What a sad story this is: a first person narrator with literary aspirations who finds himself endlessly “held back” by he knows not what engages in relentless self-excoriation and reaches for increasingly far-fetched poetic expressions to convey his sense of creative and personal frustration.
As it happens, I can personally identify with many aspects of what the narrator describes, in the novel’s opening sentence, as his “blight”, and I found much of this work engaging. I was particularly interested in hints the narrator drops on how his own creative manifesto has evolved over time, culminating, presumably, in the writing of the book that is in our hands. I did, though, find the last part of the novel, where we see more of the life of the narrator in his fifties or sixties, a bit of a grind, as it becomes increasingly clear the narrator is unlikely ever to free himself from all that mentally ails him, and that all the fragments of his experience to which we have been introduced are likely to remain… well, just fragments.

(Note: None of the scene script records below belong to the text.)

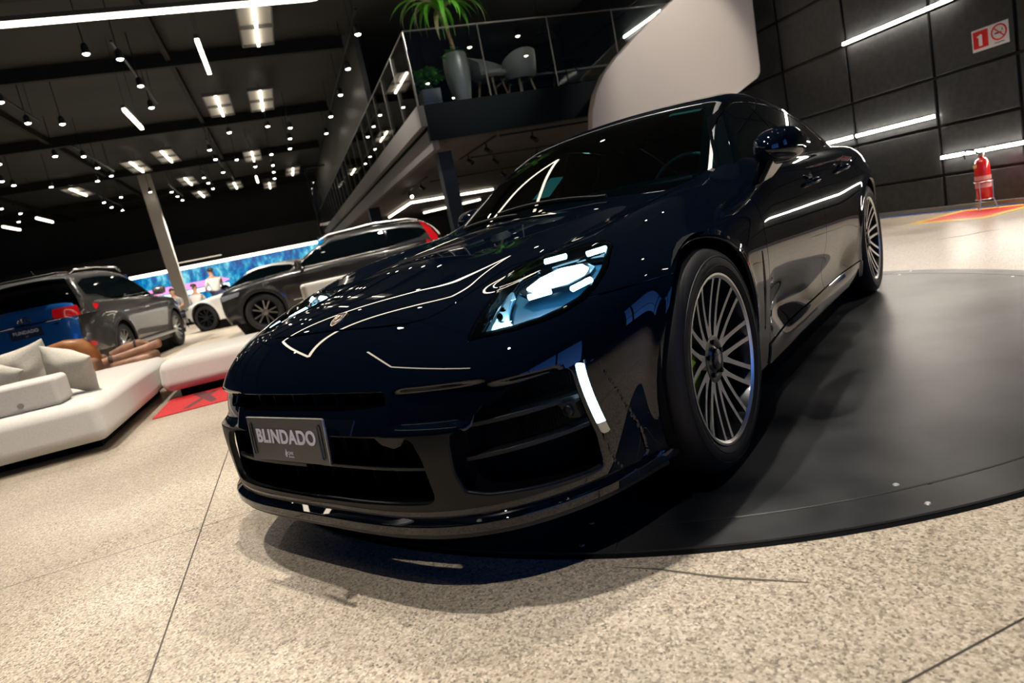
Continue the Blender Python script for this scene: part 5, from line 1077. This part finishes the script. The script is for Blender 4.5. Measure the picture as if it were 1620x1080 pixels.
lz2 = thing('leather_bench', 'worn tan leather bench with straps and long bolster beside the SUV wheel', 'bench', (-5.86, -2.56, FZ))
soft('seat', -.30, .22, -.22, .22, .03, .42, .05, tan2, lz2)
q = MB(); q.tube([(-.12, -.24, .46), (-.12, -.05, .51), (-.12, .08, .53), (-.12, .16, .50)], [.06, .07, .06, .03], 12); q.build('back_bolster', tan2, lz2, smooth=True)
q = MB(); q.tube([(.16, -.27, .43), (.15, -.05, .455), (.10, .15, .48), (.06, .30, .50)], [.045, .042, .045, .05], 12); q.build('front_bolster', tan2, lz2, smooth=True)
q = MB(); q.lathe([(.052, .0), (.035, .02), (.02, .012), (.001, .012)], 14, (.06, .30, .50), 'Y'); q.build('bolster_end', tan, lz2, smooth=True)
st_ = bsdf('strap_brown', ())
for y, r_ in ((-.19, .052),): q = MB(); q.lathe([(r_, -.02), (r_+.004, 0), (r_, .02)], 14, (.158, y, .437), 'Y'); q.build('strap', st_, lz2)
q = MB(); q.lathe([(.073, -.012), (.075, 0), (.073, .012)], 14, (-.12, .03, .52), 'Y'); q.build('strap', st_, lz2)
# ------------------------------------------------------------------ mezzanine
nav = bsdf('fascia_navy', (.003, .006, .008), .6, spec=.1); conc = bsdf('edge_beam_grey', (.10, .095, .09), .55); sof = noisy(bsdf('soffit_mauve', (.060, .052, .050), .7), 1.2, (.052, .046, .044), (.07, .062, .06))
A0_, B0_ = -7.25, 1.68
mz = MB(); mz.box(((A0_-33)/2-.2, (B0_+7.6)/2, 2.83), (-33-A0_ and (A0_+33)-.4, 7.6-B0_-.2, .28)); struct(mz.build('floor_mezzanine', nav))
struct(MB().box(((A0_-33)/2, B0_+.05, 2.83), (A0_+33, .10, .30)).build('trim_3', conc)); struct(MB().box(((A0_-33)/2-.02, B0_+.17, 2.485), (A0_+33-.04, .10, .31)).build('trim_4', conc))
struct(MB().box((A0_-.05, (B0_+7.6)/2+.05, 2.72), (.10, 7.6-B0_-.1, .52)).build('trim_5', nav))
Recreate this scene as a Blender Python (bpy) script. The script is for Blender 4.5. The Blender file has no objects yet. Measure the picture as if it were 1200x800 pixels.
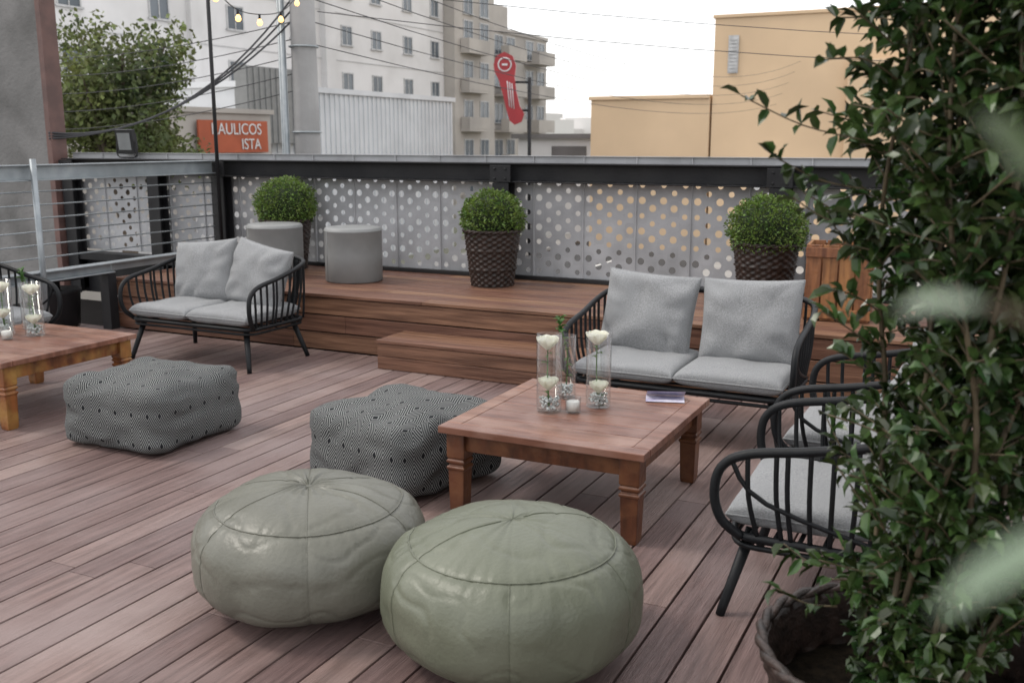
import bpy, math, random
from mathutils import Vector, Matrix, noise
R=random.Random(7)
sc=bpy.context.scene
pi=math.pi
# ---------------------------------------------------------------- materials
def mat(name,c1,c2=None,scale=5,rough=.6,bump=0,bscale=60,metal=0,stretch=(1,1,1),bstretch=(1,1,1),rand=0,spec=.5,detail=5,rvar=0,dirt=None,dscale=1.2,sheen=0,lo=.35,hi=.65,trans=0):
    m=bpy.data.materials.new(name); m.use_nodes=True
    nt=m.node_tree; N=nt.nodes; L=nt.links; b=N['Principled BSDF']
    b.inputs['Roughness'].default_value=rough; b.inputs['Metallic'].default_value=metal
    b.inputs['Specular IOR Level'].default_value=spec
    if sheen: b.inputs['Sheen Weight'].default_value=sheen
    tc=N.new('ShaderNodeTexCoord')
    def nz(sc_,st,det=detail):
        mp=N.new('ShaderNodeMapping'); mp.inputs['Scale'].default_value=st
        n=N.new('ShaderNodeTexNoise'); n.inputs['Scale'].default_value=sc_; n.inputs['Detail'].default_value=det
        L.new(tc.outputs['Object'],mp.inputs[0]); L.new(mp.outputs[0],n.inputs['Vector']); return n
    c2=c2 or tuple(x*.75 for x in c1)
    n=nz(scale,stretch); cr=N.new('ShaderNodeValToRGB')
    cr.color_ramp.elements[0].position=lo; cr.color_ramp.elements[1].position=hi
    cr.color_ramp.elements[0].color=(*c2,1); cr.color_ramp.elements[1].color=(*c1,1)
    L.new(n.outputs['Fac'],cr.inputs[0]); out=cr.outputs[0]
    if dirt:
        d=nz(dscale,(1,1,1),8); r2=N.new('ShaderNodeValToRGB'); r2.color_ramp.elements[0].position=.45; r2.color_ramp.elements[1].position=.7
        L.new(d.outputs['Fac'],r2.inputs[0]); mx=N.new('ShaderNodeMixRGB'); mx.inputs[2].default_value=(*dirt,1)
        L.new(r2.outputs[0],mx.inputs[0]); L.new(out,mx.inputs[1]); out=mx.outputs[0]
    if rand:
        g=N.new('ShaderNodeNewGeometry'); mr=N.new('ShaderNodeMapRange'); mr.inputs[3].default_value=1-rand; mr.inputs[4].default_value=1+rand
        L.new(g.outputs['Random Per Island'],mr.inputs[0]); hs=N.new('ShaderNodeHueSaturation')
        L.new(mr.outputs[0],hs.inputs['Value']); L.new(out,hs.inputs['Color'])
        m2=N.new('ShaderNodeMapRange'); m2.inputs[3].default_value=.5-rand*.035; m2.inputs[4].default_value=.5+rand*.035
        L.new(g.outputs['Random Per Island'],m2.inputs[0]); L.new(m2.outputs[0],hs.inputs['Hue']); out=hs.outputs[0]
    L.new(out,b.inputs['Base Color'])
    if rvar:
        rr=N.new('ShaderNodeMapRange'); rr.inputs[3].default_value=max(.05,rough-rvar); rr.inputs[4].default_value=min(1,rough+rvar)
        L.new(nz(scale*.6,stretch).outputs['Fac'],rr.inputs[0]); L.new(rr.outputs[0],b.inputs['Roughness'])
    if bump:
        bn=nz(bscale,bstretch,4); bp=N.new('ShaderNodeBump'); bp.inputs['Strength'].default_value=bump; bp.inputs['Distance'].default_value=.01
        L.new(bn.outputs['Fac'],bp.inputs['Height']); L.new(bp.outputs[0],b.inputs['Normal'])
    if trans:
        tr=N.new('ShaderNodeBsdfTranslucent'); L.new(out,tr.inputs[0]); ms=N.new('ShaderNodeMixShader'); ms.inputs[0].default_value=trans
        L.new(b.outputs[0],ms.inputs[1]); L.new(tr.outputs[0],ms.inputs[2]); L.new(ms.outputs[0],N['Material Output'].inputs[0])
    return m
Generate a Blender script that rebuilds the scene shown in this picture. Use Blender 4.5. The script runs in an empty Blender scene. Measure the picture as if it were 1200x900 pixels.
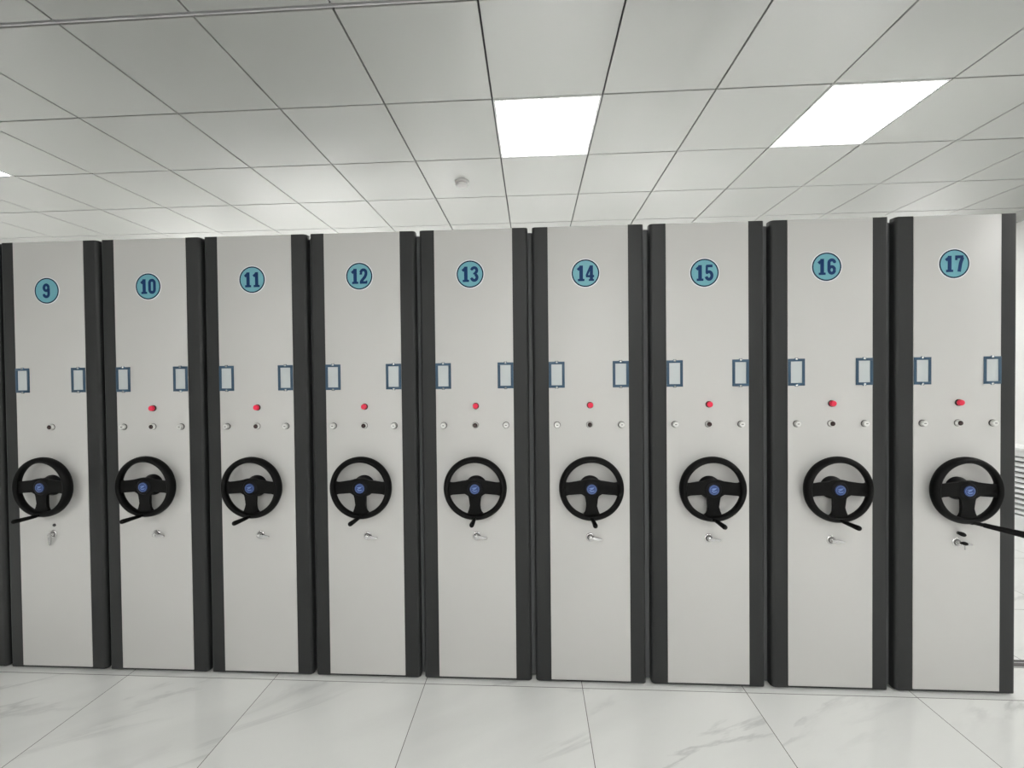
import bpy, bmesh, math, random
from mathutils import Vector, Matrix
random.seed(7)
C = bpy.context.scene.collection
PI = math.pi

# ------------------------------------------------------------------ helpers
def link(name, me, parent=None, loc=(0, 0, 0)):
    o = bpy.data.objects.new(name, me)
    C.objects.link(o)
    o.parent = parent
    o.location = loc
    return o

def mesh(name, bm, mats, smooth=False, angle=35):
    bmesh.ops.recalc_face_normals(bm, faces=bm.faces[:])
    if smooth:
        for f in bm.faces:
            f.smooth = True
        for e in bm.edges:
            if len(e.link_faces) == 2 and e.calc_face_angle(0) > math.radians(angle):
                e.smooth = False
    me = bpy.data.meshes.new(name)
    bm.to_mesh(me)
    bm.free()
    for m in (mats if isinstance(mats, (list, tuple)) else [mats]):
        me.materials.append(m)
    return me

def thing(name, label, cat, loc=(0, 0, 0), group=None):
    o = bpy.data.objects.new(name, None)
    o.empty_display_size = .1
    C.objects.link(o)
    o.location = loc
    o['label'] = label
    o['category'] = cat
    if group:
        o['group'] = group
    return o

def tag(o, label, cat, group=None):
    o['label'] = label
    o['category'] = cat
    if group:
        o['group'] = group
    return o

def struct(name, me):
    o = link(name, me)
    o['kind'] = 'structure'
    return o

def add_box(bm, x0, x1, y0, y1, z0, z1, mi=0, bev=0):
    r = bmesh.ops.create_cube(bm, size=1)
    vs = r['verts']
    for v in vs:
        v.co = Vector((x0 + (v.co.x + .5) * (x1 - x0), y0 + (v.co.y + .5) * (y1 - y0), z0 + (v.co.z + .5) * (z1 - z0)))
    fs = {f for v in vs for f in v.link_faces}
    for f in fs:
        f.material_index = mi
    if bev:
        es = list({e for f in fs for e in f.edges})
        r = bmesh.ops.bevel(bm, geom=es, offset=bev, segments=2, affect='EDGES', profile=.5)
        for f in r['faces']:
            f.material_index = mi

def lathe(bm, prof, cx=0, cz=0, n=48, closed=False, mi=0):
    """profile (r, y) turned about an axis parallel to Y through (cx, cz)"""
    rings = []
    for r, y in prof:
        if r < 1e-6:
            rings.append([bm.verts.new((cx, y, cz))])
        else:
            rings.append([bm.verts.new((cx + r * math.cos(2 * PI * k / n), y, cz + r * math.sin(2 * PI * k / n))) for k in range(n)])
    pairs = list(zip(rings, rings[1:]))
    if closed:
        pairs.append((rings[-1], rings[0]))
    for a, b in pairs:
        for k in range(n):
            k2 = (k + 1) % n
            if len(a) == 1 and len(b) == 1:
                continue
            if len(a) == 1:
                f = bm.faces.new((a[0], b[k2], b[k]))
            elif len(b) == 1:
                f = bm.faces.new((a[k], a[k2], b[0]))
            else:
                f = bm.faces.new((a[k], a[k2], b[k2], b[k]))
            f.material_index = mi

def prism_xz(bm, pts, y0, y1, mi=0, bev=0, seg=2):
    """outline in the x-z plane, extruded between y0 (front) and y1"""
    a = [bm.verts.new((x, y0, z)) for x, z in pts]
    b = [bm.verts.new((x, y1, z)) for x, z in pts]
    n = len(pts)
    fs = [bm.faces.new(a), bm.faces.new(b[::-1])]
    for k in range(n):
        fs.append(bm.faces.new((a[k], b[k], b[(k + 1) % n], a[(k + 1) % n])))
    for f in fs:
        f.material_index = mi
    if bev:
        r = bmesh.ops.bevel(bm, geom=list(fs[0].edges), offset=bev, segments=seg, affect='EDGES', profile=.5)
        for f in r['faces']:
            f.material_index = mi

def prism_xy(bm, pts, z0, z1, mi=0):
    a = [bm.verts.new((x, y, z0)) for x, y in pts]
    b = [bm.verts.new((x, y, z1)) for x, y in pts]
    n = len(pts)
    fs = [bm.faces.new(a[::-1]), bm.faces.new(b)]
    for k in range(n):
        fs.append(bm.faces.new((a[k], a[(k + 1) % n], b[(k + 1) % n], b[k])))
    for f in fs:
        f.material_index = mi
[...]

The work forms an interesting contrast to the oeuvre of Gerald Murnane. Both this work and much of Murnane’s seem to invite the description “autofiction”, yet the two writers’ approaches to this genre could not be more different, with Murnane preferring to tease and tease away at the significance some image in his memory, working outwards from that image to other associations, while Gerke appears to have adopted an approach more like “if I throw enough mud from my past at this wall, perhaps eventually some of it will stick, and I will be free at last from what troubles me”.
Personally I’m not convinced that Gerke’s approach creates a more satisfying work of art. However, I do think this is a damn brave try.